═══ Data provided ═══

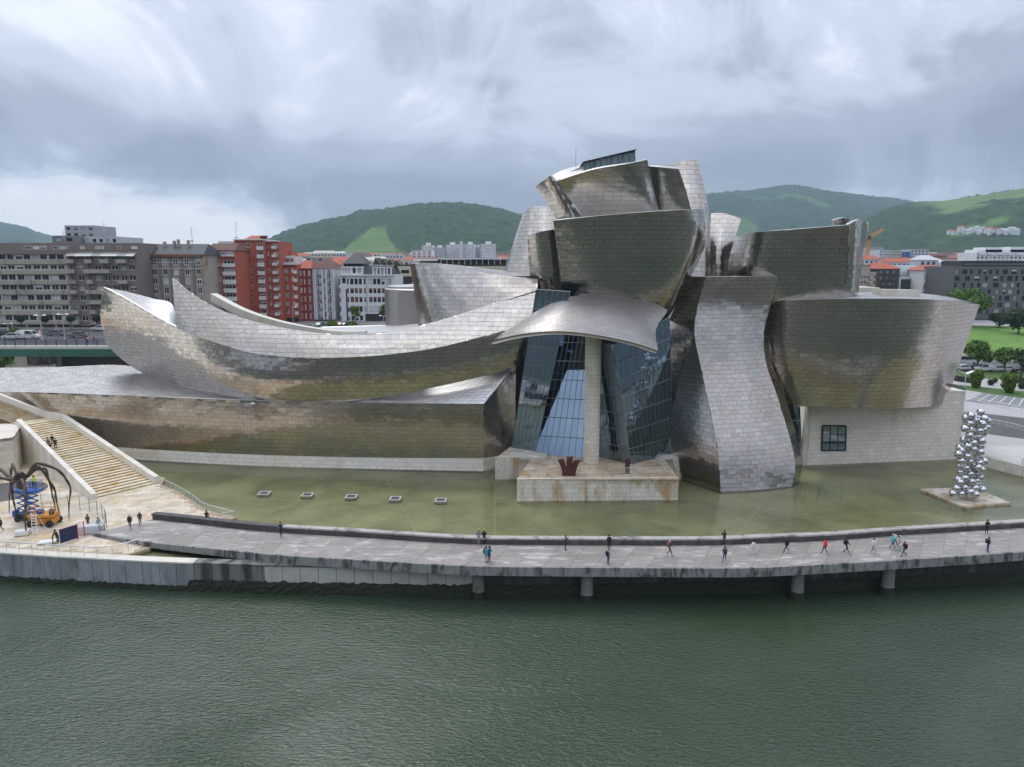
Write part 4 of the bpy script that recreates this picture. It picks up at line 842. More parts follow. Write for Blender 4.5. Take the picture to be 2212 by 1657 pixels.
# ---------------------------------------------------------------- hills
def fbm(x, y, seed, octs=5):                       # value noise
    rng = np.random.default_rng(seed); out = 0; amp = 1; tot = 0
    for o in range(octs):
        T = rng.random((257, 257)); xi, yi = np.floor(x).astype(int), np.floor(y).astype(int); fx, fy = x - xi, y - yi
        fx, fy = fx * fx * (3 - 2 * fx), fy * fy * (3 - 2 * fy); a, b, c, d = T[xi % 257, yi % 257], T[(xi + 1) % 257, yi % 257], T[xi % 257, (yi + 1) % 257], T[(xi + 1) % 257, (yi + 1) % 257]
        out = out + amp * ((a * (1 - fx) + b * fx) * (1 - fy) + (c * (1 - fx) + d * fx) * fy); tot += amp; amp *= .5; x, y = x * 2.03 + 17, y * 2.03 + 9
    return out / tot
def hill_mat():
    m_ = bpy.data.materials.new('hill_woods'); m_.use_nodes = True; nt = m_.node_tree; L = nt.links.new; b = nt.nodes['Principled BSDF']; b.inputs['Roughness'].default_value = .95; b.inputs['Specular IOR Level'].default_value = .1
    at = nt.nodes.new('ShaderNodeAttribute'); at.attribute_name = 'cover'; geo = nt.nodes.new('ShaderNodeNewGeometry')
    def mixc(fac, c1, c2):
        x = nt.nodes.new('ShaderNodeMix'); x.data_type = 'RGBA'
        for v, i in ((fac, 0), (c1, 6), (c2, 7)):
            if isinstance(v, tuple): x.inputs[i].default_value = (*v, 1)
            else: L(v, x.inputs[i])
        return x.outputs[2]
    def nz(s, lo, hi):
        t = nt.nodes.new('ShaderNodeTexNoise'); t.inputs['Scale'].default_value = s; t.inputs['Detail'].default_value = 5; L(geo.outputs['Position'], t.inputs[0])
        r = nt.nodes.new('ShaderNodeMapRange'); L(t.outputs[0], r.inputs[0]); r.inputs[1].default_value = lo; r.inputs[2].default_value = hi; return r.outputs[0]
    wood = mixc(nz(.03, .35, .65), (.016, .036, .016), (.048, .088, .026))
    wood = mixc(nz(.004, .4, .6), wood, (.036, .066, .026))
    mead = mixc(nz(.02, .35, .65), (.10, .19, .045), (.17, .22, .08))
    L(mixc(at.outputs['Fac'], wood, mead), b.inputs['Base Color'])
    return m_
HILL = hill_mat()
def hill(name, ridge, Yr, Yb, yb_px, n=(420, 110), seed=1, cover=None, bump=9., x_ext=0):
    rx = np.array(ridge, float); xs = np.linspace(rx[0, 0], rx[-1, 0], n[0]); ry = np.interp(xs, rx[:, 0], rx[:, 1])
    k = np.ones(9) / 9; ry = np.convolve(np.pad(ry, 4, 'edge'), k, 'valid')
    top = np.array([P(x, y, Yr) for x, y in zip(xs, ry)]); bot = np.array([P(x, yb_px, Yb) for x in xs]); bot[:, 2] = 12
    t = np.linspace(0, 1, n[1])[:, None, None]
    S = bot[None] * (1 - t) + top[None] * t
    prof = (t[..., 0] ** .9) * .75 + .25 * np.sin(t[..., 0] * math.pi / 2) ** 2
    S[..., 2] = bot[None, :, 2] + (top - bot)[None, :, 2] * prof
    g = fbm(S[..., 0] / 420 + 40, S[..., 1] / 900 + 40, seed, 4) - .5
    S[..., 2] += g * (top - bot)[None, :, 2] * .55 * np.sin(t[..., 0] * math.pi) ** 1
    cv = np.zeros(S.shape[:2]) if cover is None else cover(S, xs[None, :].repeat(n[1], 0), t[..., 0].repeat(n[0], 1))
    trees = (fbm(S[..., 0] / 13 + 90, S[..., 1] / 22 + 90, seed + 5, 2) - .35).clip(0, 1) * 1.7
    S[..., 2] += trees * bump * (1 - cv)
    back = S[-1].copy(); back[:, 1] += Yr * .18; back[:, 2] = 0
    S = np.concatenate([S, back[None]]); cv = np.concatenate([cv, cv[-1:]])
    nv, nu = S.shape[:2]; i, j = np.meshgrid(np.arange(nv - 1), np.arange(nu - 1), indexing='ij'); o = (i * nu + j).ravel()
    return link(name, make_mesh(name, S.reshape(-1, 3), np.stack([o, o + 1, o + nu + 1, o + nu], 1), HILL, smooth=False, attrs={'cover': ('POINT', cv.ravel())}), None, 'structure')
def px_of(S):
    Yd = S[..., 1] * cp_ - (S[..., 2] - CAM_Z) * sp_; return 1106 + F_PX * S[..., 0] / Yd, 828.5 - F_PX * (S[..., 1] * sp_ + (S[..., 2] - CAM_Z) * cp_) / Yd
def sm(x, a, b): t = np.clip((x - a) / (b - a), 0, 1); return t * t * (3 - 2 * t)
def cov1(S, xs, t):                                # the pasture on the nearer hill
    x, y = px_of(S); w = (fbm(S[..., 0] / 90, S[..., 1] / 160, 77, 5) - .5) * 60
    left = 737 + (545 - y) * 1.15; right = 872 - (545 - y) * .95
    return sm(x + w * .4, left - 2, left + 4) * (1 - sm(x + w, right - 4, right + 5)) * sm(y + w * .2, 487, 492) * .8
def cov3(S, xs, t):
    x, y = px_of(S); f = fbm(S[..., 0] / 240 + 7, S[..., 1] / 300 + 3, 31, 4); hi = sm(y, 520, 440) if False else 1 - sm(y, 430, 500)
    return sm(f, .60 - .20 * hi, .66 - .20 * hi) * sm(x, 1950, 2040) * .9
def cov2(S, xs, t):
    f = fbm(S[..., 0] / 300 + 17, S[..., 1] / 500 + 3, 41, 4); return sm(f, .58, .66) * .55
hill('far_left_hill', [(-620, 556), (-480, 530), (-360, 505), (-260, 486), (-120, 468), (-40, 474), (0, 480), (30, 484), (62, 495), (110, 512), (150, 524), (210, 540)], 4900, 3000, 560, (120, 30), 3, cov2, 14)
hill('middle_hill', [(520, 552), (560, 528), (600, 507), (650, 489), (700, 477), (740, 470), (770, 458), (800, 455), (860, 448), (920, 440), (980, 438), (1040, 443), (1090, 455), (1130, 468), (1190, 486), (1260, 520)], 2500, 1500, 552, (560, 120), 1, cov1, 9)
hill('back_hill', [(940, 500), (1040, 472), (1120, 462), (1200, 470), (1300, 455), (1420, 440), (1520, 420), (1570, 415), (1620, 412), (1680, 403), (1720, 401), (1780, 411), (1850, 421), (1930, 429), (1990, 440), (2060, 470), (2150, 520), (2200, 552)], 4300, 2400, 550, (520, 100), 2, cov2, 12)
hill('right_hill', [(1780, 530), (1830, 500), (1870, 476), (1910, 455), (1950, 443), (2000, 436), (2040, 434), (2080, 428), (2150, 418), (2212, 409), (2330, 396), (2500, 400), (2700, 430), (2900, 480), (3100, 550)], 2300, 1200, 556, (520, 120), 4, cov3, 9)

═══

**Written request**
Reproduce all of the data exactly, omitting each picture it holds.

**Solution**
Write part 4 of the bpy script that recreates this picture. It picks up at line 842. More parts follow. Write for Blender 4.5. Take the picture to be 2212 by 1657 pixels.
# ---------------------------------------------------------------- hills
def fbm(x, y, seed, octs=5):                       # value noise
    rng = np.random.default_rng(seed); out = 0; amp = 1; tot = 0
    for o in range(octs):
        T = rng.random((257, 257)); xi, yi = np.floor(x).astype(int), np.floor(y).astype(int); fx, fy = x - xi, y - yi
        fx, fy = fx * fx * (3 - 2 * fx), fy * fy * (3 - 2 * fy); a, b, c, d = T[xi % 257, yi % 257], T[(xi + 1) % 257, yi % 257], T[xi % 257, (yi + 1) % 257], T[(xi + 1) % 257, (yi + 1) % 257]
        out = out + amp * ((a * (1 - fx) + b * fx) * (1 - fy) + (c * (1 - fx) + d * fx) * fy); tot += amp; amp *= .5; x, y = x * 2.03 + 17, y * 2.03 + 9
    return out / tot
def hill_mat():
    m_ = bpy.data.materials.new('hill_woods'); m_.use_nodes = True; nt = m_.node_tree; L = nt.links.new; b = nt.nodes['Principled BSDF']; b.inputs['Roughness'].default_value = .95; b.inputs['Specular IOR Level'].default_value = .1
    at = nt.nodes.new('ShaderNodeAttribute'); at.attribute_name = 'cover'; geo = nt.nodes.new('ShaderNodeNewGeometry')
    def mixc(fac, c1, c2):
        x = nt.nodes.new('ShaderNodeMix'); x.data_type = 'RGBA'
        for v, i in ((fac, 0), (c1, 6), (c2, 7)):
            if isinstance(v, tuple): x.inputs[i].default_value = (*v, 1)
            else: L(v, x.inputs[i])
        return x.outputs[2]
    def nz(s, lo, hi):
        t = nt.nodes.new('ShaderNodeTexNoise'); t.inputs['Scale'].default_value = s; t.inputs['Detail'].default_value = 5; L(geo.outputs['Position'], t.inputs[0])
        r = nt.nodes.new('ShaderNodeMapRange'); L(t.outputs[0], r.inputs[0]); r.inputs[1].default_value = lo; r.inputs[2].default_value = hi; return r.outputs[0]
    wood = mixc(nz(.03, .35, .65), (.016, .036, .016), (.048, .088, .026))
    wood = mixc(nz(.004, .4, .6), wood, (.036, .066, .026))
    mead = mixc(nz(.02, .35, .65), (.10, .19, .045), (.17, .22, .08))
    L(mixc(at.outputs['Fac'], wood, mead), b.inputs['Base Color'])
    return m_
HILL = hill_mat()
def hill(name, ridge, Yr, Yb, yb_px, n=(420, 110), seed=1, cover=None, bump=9., x_ext=0):
    rx = np.array(ridge, float); xs = np.linspace(rx[0, 0], rx[-1, 0], n[0]); ry = np.interp(xs, rx[:, 0], rx[:, 1])
    k = np.ones(9) / 9; ry = np.convolve(np.pad(ry, 4, 'edge'), k, 'valid')
    top = np.array([P(x, y, Yr) for x, y in zip(xs, ry)]); bot = np.array([P(x, yb_px, Yb) for x in xs]); bot[:, 2] = 12
    t = np.linspace(0, 1, n[1])[:, None, None]
    S = bot[None] * (1 - t) + top[None] * t
    prof = (t[..., 0] ** .9) * .75 + .25 * np.sin(t[..., 0] * math.pi / 2) ** 2
    S[..., 2] = bot[None, :, 2] + (top - bot)[None, :, 2] * prof
    g = fbm(S[..., 0] / 420 + 40, S[..., 1] / 900 + 40, seed, 4) - .5
    S[..., 2] += g * (top - bot)[None, :, 2] * .55 * np.sin(t[..., 0] * math.pi) ** 1
    cv = np.zeros(S.shape[:2]) if cover is None else cover(S, xs[None, :].repeat(n[1], 0), t[..., 0].repeat(n[0], 1))
    trees = (fbm(S[..., 0] / 13 + 90, S[..., 1] / 22 + 90, seed + 5, 2) - .35).clip(0, 1) * 1.7
    S[..., 2] += trees * bump * (1 - cv)
    back = S[-1].copy(); back[:, 1] += Yr * .18; back[:, 2] = 0
    S = np.concatenate([S, back[None]]); cv = np.concatenate([cv, cv[-1:]])
    nv, nu = S.shape[:2]; i, j = np.meshgrid(np.arange(nv - 1), np.arange(nu - 1), indexing='ij'); o = (i * nu + j).ravel()
    return link(name, make_mesh(name, S.reshape(-1, 3), np.stack([o, o + 1, o + nu + 1, o + nu], 1), HILL, smooth=False, attrs={'cover': ('POINT', cv.ravel())}), None, 'structure')
def px_of(S):
    Yd = S[..., 1] * cp_ - (S[..., 2] - CAM_Z) * sp_; return 1106 + F_PX * S[..., 0] / Yd, 828.5 - F_PX * (S[..., 1] * sp_ + (S[..., 2] - CAM_Z) * cp_) / Yd
def sm(x, a, b): t = np.clip((x - a) / (b - a), 0, 1); return t * t * (3 - 2 * t)
def cov1(S, xs, t):                                # the pasture on the nearer hill
    x, y = px_of(S); w = (fbm(S[..., 0] / 90, S[..., 1] / 160, 77, 5) - .5) * 60
    left = 737 + (545 - y) * 1.15; right = 872 - (545 - y) * .95
    return sm(x + w * .4, left - 2, left + 4) * (1 - sm(x + w, right - 4, right + 5)) * sm(y + w * .2, 487, 492) * .8
def cov3(S, xs, t):
    x, y = px_of(S); f = fbm(S[..., 0] / 240 + 7, S[..., 1] / 300 + 3, 31, 4); hi = sm(y, 520, 440) if False else 1 - sm(y, 430, 500)
    return sm(f, .60 - .20 * hi, .66 - .20 * hi) * sm(x, 1950, 2040) * .9
def cov2(S, xs, t):
    f = fbm(S[..., 0] / 300 + 17, S[..., 1] / 500 + 3, 41, 4); return sm(f, .58, .66) * .55
hill('far_left_hill', [(-620, 556), (-480, 530), (-360, 505), (-260, 486), (-120, 468), (-40, 474), (0, 480), (30, 484), (62, 495), (110, 512), (150, 524), (210, 540)], 4900, 3000, 560, (120, 30), 3, cov2, 14)
hill('middle_hill', [(520, 552), (560, 528), (600, 507), (650, 489), (700, 477), (740, 470), (770, 458), (800, 455), (860, 448), (920, 440), (980, 438), (1040, 443), (1090, 455), (1130, 468), (1190, 486), (1260, 520)], 2500, 1500, 552, (560, 120), 1, cov1, 9)
hill('back_hill', [(940, 500), (1040, 472), (1120, 462), (1200, 470), (1300, 455), (1420, 440), (1520, 420), (1570, 415), (1620, 412), (1680, 403), (1720, 401), (1780, 411), (1850, 421), (1930, 429), (1990, 440), (2060, 470), (2150, 520), (2200, 552)], 4300, 2400, 550, (520, 100), 2, cov2, 12)
hill('right_hill', [(1780, 530), (1830, 500), (1870, 476), (1910, 455), (1950, 443), (2000, 436), (2040, 434), (2080, 428), (2150, 418), (2212, 409), (2330, 396), (2500, 400), (2700, 430), (2900, 480), (3100, 550)], 2300, 1200, 556, (520, 120), 4, cov3, 9)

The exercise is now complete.